Cumhurbaşkanımız eğitimde istenen iyileşmeyi sağlayamamaktan şikâyetçi. Bakan Prof. Selçuk birinci önceliğinin öğretmeni nitelikli hâle getirme olduğunu ifade ediyor. Haklı.
Eğitim öğretmenle kalite kazanır. Öğretmen yetiştirme sistemi 1980 model. Darbecilerin eseri.
1980 model sistemle yetiştirilen öğretmenlerimiz eğitime ne kadar kalite kazandırabilir?
Üniversite sınavlarında en yüksek puanı alanlar tıp ve mühendislikleri tercih ediyor. “İyi bir yere” giremeyenler de eğitim fakültelerine.
Yüksek puan alanların doktor veya mühendisliği tercih etmesinin sebebi, bu mesleklerin öğretmenlikten daha iyi para kazanması. Hâlbuki öğretmenlerin çalışma saatleri daha az, tatilleri daha fazla, gündüz çalışıyorlar ki aile düzenine daha uygun.
1. Öğretmenlere daha fazla değer vermeli, daha yüksek ücret ödenmeli, böylece daha yetenekli insanların bu mesleği seçmesi sağlanmalı. Geleceğimiz olan çocuklarımızı onlar eğitiyor.
2.Eğitim fakülteleri Milli Eğitim Bakanlığı Öğretmen Akademisi’ne bağlanmalı.Üniversitelerin yetiştirdiği öğretmeni MEB istihdam ediyor. Ülkenin hangi nitelikte öğretmenlere ihtiyacı olduğu milli eğitim politikaları ile belirleniyor. MEB, ihtiyacı olan öğretmeni kendisi yetiştirmeli.
ÖĞRETMEN YETİŞTİRME SİSTEMİ
3. Eğitim fakültesi öğretim görevlilerinin ülkenin ihtiyacı olan öğretmeni yetiştirme liyakatleri iyi araştırmalı. Okullara gitmeyen, alanda inceleme yapmayan, gençlerin arasına girmeyen, geleceğin meslekleri ile ilgili araştırma yapmayan, alanında uzun zamandır eser kaleme almayan, makale yazmayan öğretim elemanları ayıklanmalı.
İstisnalar bir yana bırakılırsa üniversiteler, sahadan habersiz. Çok az sayıda üniversite hocası öğrencilerine anaokulu, ilkokul, orta ve lisede uygulama yaptırıyor, stajlar kâğıt üzerinde, formalite icabı tamamlanıyor.

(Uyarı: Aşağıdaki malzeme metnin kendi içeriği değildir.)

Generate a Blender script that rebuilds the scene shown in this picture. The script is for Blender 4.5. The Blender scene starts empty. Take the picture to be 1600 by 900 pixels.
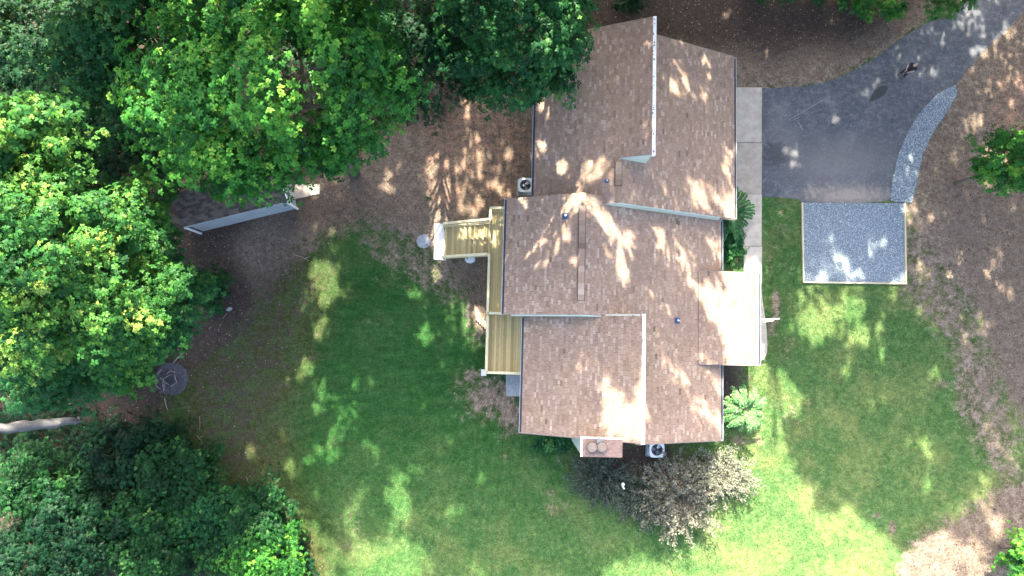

Öğretmen adayının uygulamadaki performansı ölçülmüyor. Mesleki bilgisinin yanı sıra öğrenci seviyesini inmesi, ders anlatma becerisi, dili kullanma, meslektaşları ile yardımlaşma, öğretim teknolojilerini kullanma, iletişim kurma, problem çözme becerileri, diksiyonu, hitabeti ölçülmüyor. Öğretmen adayının ahlakı, karakteri, öğrencilere model olup olamayacağı, zaafları, kötü alışkanlıklarının olup almadığı dikkate alınmıyor.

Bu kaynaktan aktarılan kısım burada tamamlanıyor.